We need everything to be easy. Effort is not just a distraction. It is inhibiting. It has a curve and all curves have a segment of non-optimal functioning. Why should this be accommodated?

We understand a heap of marbles scattered on the floor. We understand that everything might come to nought and we will left anxious and listless.

But we do not understand who someone on a streak would want to not help themselves to the fullest extent possible. Effort cuts into the full force of the pull. If you were to be trapped in the burning cockpit of a military aircraft, you would eject. Imagine if in mid-fall, when gravitation is all that you need to rely on, you slow down. Because of this slow-down, your parachute does not have enough pull. It does not unfurl. What will you feel then? How will you deal with the inevitable death that you will be facing in seconds?

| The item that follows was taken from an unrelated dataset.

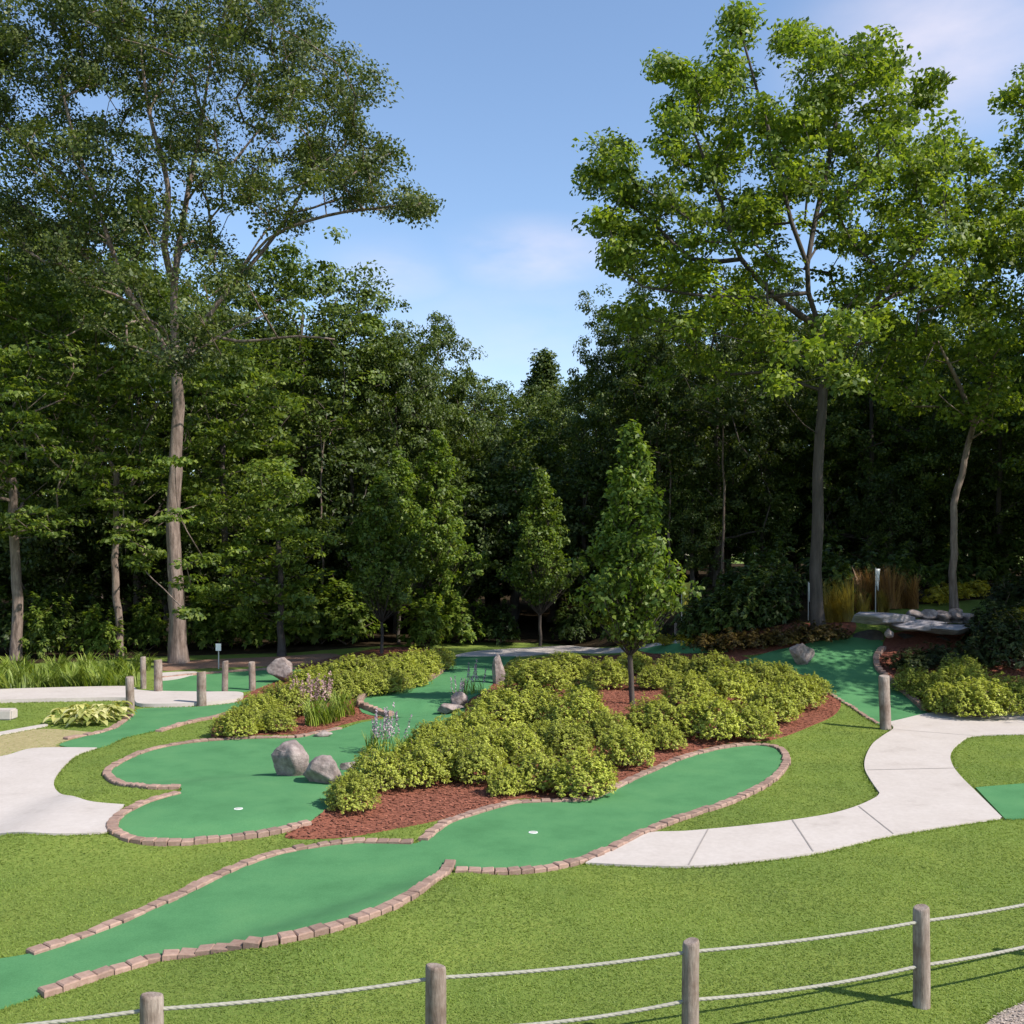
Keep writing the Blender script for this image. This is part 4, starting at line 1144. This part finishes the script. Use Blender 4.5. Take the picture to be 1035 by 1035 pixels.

Convenience is a double-edged word. We seek convenience. But we all need to serve convenience. If we seek and do not serve, we might hit a dry patch at some point. The landscape is populated by the outbursts of convenience emanating from multiple actors.

The zero-sum universe manages to retain its balance by drawing an equivalence between the net convenience sought and served in the system. Any selfish twitch can turn the whole system upside down.

It is very important to remain conscious of this. We can dare to want only as much as much we can afford to give. If we want to liberate our flesh, we need to at least throw in our sin into the game. The transactions in the ethereal universe that keep us ticking cannot be toyed with. No one is otherwise interested in our survival. We can perish like the poor, disenfranchised dogs living on the street and nobody will bat an eyelid.

We are obsessed with our survival. This is entirely our own lookout. Our obsessions are not prioritised by the system. Each actor is equal. Every actor is equally susceptible to illness, death and other ways of diminishing.

So we need to recognise the role we play in the assembly line. We are not important. We are not special. We need to give away everything that comes to us. That is the only way we can retain a trace amount of the flow.

What we give and how we give it has to be conveniently packaged.

The convenience we extend is the convenience we can enjoy.

A curse is a convenient way to communicate our displeasure.